The order comes days after Russia suffered a major blow on New Year’s Eve when Ukraine hit a barracks housing soldiers in the town of Makiivka in the Russian-occupied Donetsk province in the east.
The official death toll, according to Russia’s defence ministry, stood at 89 on Wednesday, while Kyiv claimed it was in the hundreds. Several Russian pro-war military bloggers accused commanders of “criminal negligence” and called for individuals to be punished for allowing a large number of soldiers to be housed together and in an unprotected building.
Russia has not made significant battleground gains since conscripting 300,000 men following a mobilisation order in late September. After being pushed out of most of the Kharkiv region in eastern Ukraine in the late summer, Russian forces also retreated from the southern regional capital Kherson in November. A push to win control over the town of Bakhmut in the Donetsk has turned into a grinding battle.
The Russian Orthodox patriarch who proposed the ceasefire has been an ardent supporter of Russia’s war against Ukraine.
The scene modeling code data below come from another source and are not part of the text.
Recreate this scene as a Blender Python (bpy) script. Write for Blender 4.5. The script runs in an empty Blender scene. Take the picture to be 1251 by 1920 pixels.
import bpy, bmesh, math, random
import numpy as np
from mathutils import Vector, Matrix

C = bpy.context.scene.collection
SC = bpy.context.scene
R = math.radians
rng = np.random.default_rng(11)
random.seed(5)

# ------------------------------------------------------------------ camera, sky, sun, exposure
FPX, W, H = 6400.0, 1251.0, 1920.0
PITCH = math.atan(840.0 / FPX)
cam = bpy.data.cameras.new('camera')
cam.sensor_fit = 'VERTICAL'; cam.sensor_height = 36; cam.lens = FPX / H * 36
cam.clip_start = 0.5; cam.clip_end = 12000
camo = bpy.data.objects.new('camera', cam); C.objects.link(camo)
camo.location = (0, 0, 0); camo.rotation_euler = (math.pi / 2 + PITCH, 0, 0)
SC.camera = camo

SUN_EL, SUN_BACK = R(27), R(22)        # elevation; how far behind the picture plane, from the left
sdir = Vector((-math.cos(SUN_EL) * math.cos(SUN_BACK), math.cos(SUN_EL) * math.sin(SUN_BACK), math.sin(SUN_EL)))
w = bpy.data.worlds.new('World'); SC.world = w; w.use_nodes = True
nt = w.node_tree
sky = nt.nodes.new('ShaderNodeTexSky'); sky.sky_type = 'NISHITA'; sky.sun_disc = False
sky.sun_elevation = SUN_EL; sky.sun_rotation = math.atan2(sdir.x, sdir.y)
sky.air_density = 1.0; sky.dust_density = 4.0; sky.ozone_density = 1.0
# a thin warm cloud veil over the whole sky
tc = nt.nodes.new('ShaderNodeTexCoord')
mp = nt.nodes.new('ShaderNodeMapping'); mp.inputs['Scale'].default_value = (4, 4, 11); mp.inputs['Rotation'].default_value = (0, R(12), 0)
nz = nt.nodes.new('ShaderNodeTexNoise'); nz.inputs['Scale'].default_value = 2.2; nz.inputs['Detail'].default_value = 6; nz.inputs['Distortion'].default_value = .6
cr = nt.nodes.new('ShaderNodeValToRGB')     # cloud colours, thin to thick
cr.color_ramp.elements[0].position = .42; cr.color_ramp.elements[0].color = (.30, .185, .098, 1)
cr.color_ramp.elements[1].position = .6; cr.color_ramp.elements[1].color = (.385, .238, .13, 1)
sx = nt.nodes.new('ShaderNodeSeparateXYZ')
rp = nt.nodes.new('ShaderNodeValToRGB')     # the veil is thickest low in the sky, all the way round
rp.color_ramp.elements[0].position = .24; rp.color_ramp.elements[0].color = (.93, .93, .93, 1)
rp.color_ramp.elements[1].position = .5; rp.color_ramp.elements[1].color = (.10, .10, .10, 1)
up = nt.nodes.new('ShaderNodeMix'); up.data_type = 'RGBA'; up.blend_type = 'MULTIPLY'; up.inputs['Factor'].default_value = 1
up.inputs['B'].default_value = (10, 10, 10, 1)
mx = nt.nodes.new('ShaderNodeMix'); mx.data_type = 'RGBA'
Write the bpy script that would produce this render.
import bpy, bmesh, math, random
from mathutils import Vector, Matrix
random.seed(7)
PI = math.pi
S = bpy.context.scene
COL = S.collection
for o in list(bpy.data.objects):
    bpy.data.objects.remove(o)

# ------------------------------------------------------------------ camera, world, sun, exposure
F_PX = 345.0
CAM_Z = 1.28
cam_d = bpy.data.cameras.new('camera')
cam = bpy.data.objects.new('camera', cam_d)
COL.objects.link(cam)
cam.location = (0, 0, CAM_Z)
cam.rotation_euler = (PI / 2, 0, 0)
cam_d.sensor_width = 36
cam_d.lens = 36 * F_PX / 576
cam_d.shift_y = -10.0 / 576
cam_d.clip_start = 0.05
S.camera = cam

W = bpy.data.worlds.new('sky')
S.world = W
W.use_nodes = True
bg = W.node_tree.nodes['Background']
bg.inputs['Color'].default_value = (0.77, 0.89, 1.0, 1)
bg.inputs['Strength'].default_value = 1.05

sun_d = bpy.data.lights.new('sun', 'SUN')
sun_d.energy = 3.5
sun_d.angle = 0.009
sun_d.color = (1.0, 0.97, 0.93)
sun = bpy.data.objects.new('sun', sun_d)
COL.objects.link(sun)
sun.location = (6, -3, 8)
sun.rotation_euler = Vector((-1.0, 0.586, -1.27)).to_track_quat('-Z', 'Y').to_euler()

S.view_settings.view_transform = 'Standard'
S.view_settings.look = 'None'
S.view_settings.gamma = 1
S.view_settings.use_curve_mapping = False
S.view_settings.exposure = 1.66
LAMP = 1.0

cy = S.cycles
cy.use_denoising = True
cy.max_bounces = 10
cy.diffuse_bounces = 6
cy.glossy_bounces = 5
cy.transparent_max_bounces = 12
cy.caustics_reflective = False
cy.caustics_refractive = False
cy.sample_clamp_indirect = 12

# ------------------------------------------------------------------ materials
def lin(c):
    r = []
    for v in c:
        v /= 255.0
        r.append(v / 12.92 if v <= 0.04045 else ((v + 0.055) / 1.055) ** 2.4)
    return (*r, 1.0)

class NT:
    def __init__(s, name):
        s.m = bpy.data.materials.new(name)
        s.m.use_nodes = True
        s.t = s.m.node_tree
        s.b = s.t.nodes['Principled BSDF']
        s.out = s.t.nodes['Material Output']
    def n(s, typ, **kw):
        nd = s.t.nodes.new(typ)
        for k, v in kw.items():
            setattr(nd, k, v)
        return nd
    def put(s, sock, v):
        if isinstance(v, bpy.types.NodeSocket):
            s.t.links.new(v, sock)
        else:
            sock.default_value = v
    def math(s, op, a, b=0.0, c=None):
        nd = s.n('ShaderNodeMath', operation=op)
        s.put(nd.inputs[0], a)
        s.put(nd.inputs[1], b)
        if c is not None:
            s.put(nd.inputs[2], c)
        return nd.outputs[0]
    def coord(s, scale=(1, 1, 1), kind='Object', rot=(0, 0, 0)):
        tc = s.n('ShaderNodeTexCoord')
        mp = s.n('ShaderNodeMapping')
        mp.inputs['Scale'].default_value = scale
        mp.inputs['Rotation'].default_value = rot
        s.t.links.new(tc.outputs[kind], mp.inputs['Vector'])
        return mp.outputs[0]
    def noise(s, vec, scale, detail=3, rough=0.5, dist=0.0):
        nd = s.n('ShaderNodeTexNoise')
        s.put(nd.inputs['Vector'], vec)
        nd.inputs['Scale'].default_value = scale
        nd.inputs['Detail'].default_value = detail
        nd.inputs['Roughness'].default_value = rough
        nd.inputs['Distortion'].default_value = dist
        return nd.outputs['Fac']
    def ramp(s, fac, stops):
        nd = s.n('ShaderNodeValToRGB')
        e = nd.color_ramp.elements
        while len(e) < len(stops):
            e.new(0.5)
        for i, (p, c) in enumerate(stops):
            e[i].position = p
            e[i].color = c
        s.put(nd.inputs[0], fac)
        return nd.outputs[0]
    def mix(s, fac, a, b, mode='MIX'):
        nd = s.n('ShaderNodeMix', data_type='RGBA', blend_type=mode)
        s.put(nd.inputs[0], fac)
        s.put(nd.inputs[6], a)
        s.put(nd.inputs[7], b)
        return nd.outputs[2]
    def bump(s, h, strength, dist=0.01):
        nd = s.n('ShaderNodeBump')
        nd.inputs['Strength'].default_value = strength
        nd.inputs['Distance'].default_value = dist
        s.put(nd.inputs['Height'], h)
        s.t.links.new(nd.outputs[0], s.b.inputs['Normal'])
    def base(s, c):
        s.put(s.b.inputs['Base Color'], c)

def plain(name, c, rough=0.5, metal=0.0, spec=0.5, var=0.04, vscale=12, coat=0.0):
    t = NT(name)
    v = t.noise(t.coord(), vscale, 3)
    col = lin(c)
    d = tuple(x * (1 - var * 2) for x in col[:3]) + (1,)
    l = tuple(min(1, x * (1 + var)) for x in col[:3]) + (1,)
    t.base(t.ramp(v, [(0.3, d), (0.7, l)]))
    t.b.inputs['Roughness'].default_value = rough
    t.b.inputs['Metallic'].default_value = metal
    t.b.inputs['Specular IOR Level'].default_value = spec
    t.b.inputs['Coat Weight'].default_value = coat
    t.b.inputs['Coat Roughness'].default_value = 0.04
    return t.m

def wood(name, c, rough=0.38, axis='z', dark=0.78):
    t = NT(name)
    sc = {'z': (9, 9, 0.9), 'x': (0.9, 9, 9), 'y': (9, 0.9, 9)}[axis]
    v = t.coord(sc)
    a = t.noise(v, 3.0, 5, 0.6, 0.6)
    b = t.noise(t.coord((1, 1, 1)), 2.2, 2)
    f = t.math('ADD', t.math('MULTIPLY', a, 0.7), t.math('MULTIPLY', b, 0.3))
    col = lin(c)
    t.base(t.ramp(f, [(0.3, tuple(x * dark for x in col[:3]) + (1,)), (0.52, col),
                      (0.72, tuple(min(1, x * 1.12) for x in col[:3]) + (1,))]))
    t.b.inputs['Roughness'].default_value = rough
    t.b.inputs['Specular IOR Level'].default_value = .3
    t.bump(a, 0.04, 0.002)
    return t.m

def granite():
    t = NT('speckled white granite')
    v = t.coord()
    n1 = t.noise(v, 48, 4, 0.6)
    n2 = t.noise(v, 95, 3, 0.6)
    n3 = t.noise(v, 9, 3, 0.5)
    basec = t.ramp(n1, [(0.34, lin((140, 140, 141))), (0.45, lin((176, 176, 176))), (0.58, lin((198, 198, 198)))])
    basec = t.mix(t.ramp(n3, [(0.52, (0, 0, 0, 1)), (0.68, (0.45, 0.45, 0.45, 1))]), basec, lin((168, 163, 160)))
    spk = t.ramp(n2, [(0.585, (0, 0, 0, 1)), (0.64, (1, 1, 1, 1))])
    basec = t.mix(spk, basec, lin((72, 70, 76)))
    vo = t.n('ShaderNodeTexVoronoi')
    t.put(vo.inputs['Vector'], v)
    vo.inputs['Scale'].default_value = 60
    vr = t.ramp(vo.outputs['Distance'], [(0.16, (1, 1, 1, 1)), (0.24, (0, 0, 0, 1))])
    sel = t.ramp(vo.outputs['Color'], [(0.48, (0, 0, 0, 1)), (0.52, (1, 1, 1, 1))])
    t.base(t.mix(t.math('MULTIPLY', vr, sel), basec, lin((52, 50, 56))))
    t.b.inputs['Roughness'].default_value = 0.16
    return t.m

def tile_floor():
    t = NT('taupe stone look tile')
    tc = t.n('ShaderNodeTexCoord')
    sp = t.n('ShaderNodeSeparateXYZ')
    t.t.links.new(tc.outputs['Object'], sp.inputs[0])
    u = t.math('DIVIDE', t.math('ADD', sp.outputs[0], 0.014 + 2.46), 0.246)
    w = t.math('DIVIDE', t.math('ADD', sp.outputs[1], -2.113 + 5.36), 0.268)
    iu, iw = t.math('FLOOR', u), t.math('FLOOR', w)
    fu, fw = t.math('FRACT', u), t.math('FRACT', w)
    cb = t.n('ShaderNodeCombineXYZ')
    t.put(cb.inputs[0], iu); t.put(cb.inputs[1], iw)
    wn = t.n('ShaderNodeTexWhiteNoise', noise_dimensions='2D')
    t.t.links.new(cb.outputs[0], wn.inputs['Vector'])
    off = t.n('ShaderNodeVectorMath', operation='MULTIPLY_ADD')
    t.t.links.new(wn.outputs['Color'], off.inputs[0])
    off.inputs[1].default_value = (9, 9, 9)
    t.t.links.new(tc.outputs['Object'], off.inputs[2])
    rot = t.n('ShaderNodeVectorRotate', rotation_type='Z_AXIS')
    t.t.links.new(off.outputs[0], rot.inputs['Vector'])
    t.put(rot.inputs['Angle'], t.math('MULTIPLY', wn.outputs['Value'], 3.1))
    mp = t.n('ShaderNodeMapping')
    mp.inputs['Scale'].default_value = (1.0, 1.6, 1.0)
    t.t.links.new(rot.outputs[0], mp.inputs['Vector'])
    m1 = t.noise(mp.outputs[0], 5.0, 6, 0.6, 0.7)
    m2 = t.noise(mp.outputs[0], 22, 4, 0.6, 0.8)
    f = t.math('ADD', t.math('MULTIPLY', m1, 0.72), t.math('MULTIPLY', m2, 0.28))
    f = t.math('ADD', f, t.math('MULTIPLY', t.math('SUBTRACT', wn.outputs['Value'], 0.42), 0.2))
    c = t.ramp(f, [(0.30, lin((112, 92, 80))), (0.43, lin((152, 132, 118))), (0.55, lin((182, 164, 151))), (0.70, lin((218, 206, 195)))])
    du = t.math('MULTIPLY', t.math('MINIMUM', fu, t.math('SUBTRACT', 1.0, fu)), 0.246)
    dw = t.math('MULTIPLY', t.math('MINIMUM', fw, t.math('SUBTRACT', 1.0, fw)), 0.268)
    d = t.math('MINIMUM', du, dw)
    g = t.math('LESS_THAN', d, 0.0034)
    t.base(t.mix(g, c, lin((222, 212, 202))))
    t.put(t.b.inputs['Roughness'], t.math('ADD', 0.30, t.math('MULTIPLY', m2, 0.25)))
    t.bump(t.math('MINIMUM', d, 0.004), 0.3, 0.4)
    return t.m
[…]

It has deepened an existing rift between the religious communities of the two countries, with Ukrainian churches and churchgoers breaking ties with Moscow over the Kremlin’s invasion and the Patriarch’s pro-war position. Many Orthodox church buildings have also been damaged by air strikes on Ukraine.
Tatiana Stanovaya, founder of political consultancy R. Politik, said Putin’s decision to call a ceasefire was part of the Kremlin’s “publicity game”.
“In this war Putin feels like the ‘good guy’, doing a good deed not only for himself and ‘brotherly peoples’ of Russia and Ukraine, but also for the world, freeing it from American ‘hegemony’,” Stanovaya wrote on her social media page. Putin will perceive and present the ceasefire call as a case of Russia acting on the “good side of history”.
But it can also be seen as a response to the recent strike on the army barracks in Makiivka, she said.
“Putin really does not want a repetition of that on [Orthodox] Christmas Day,” she said.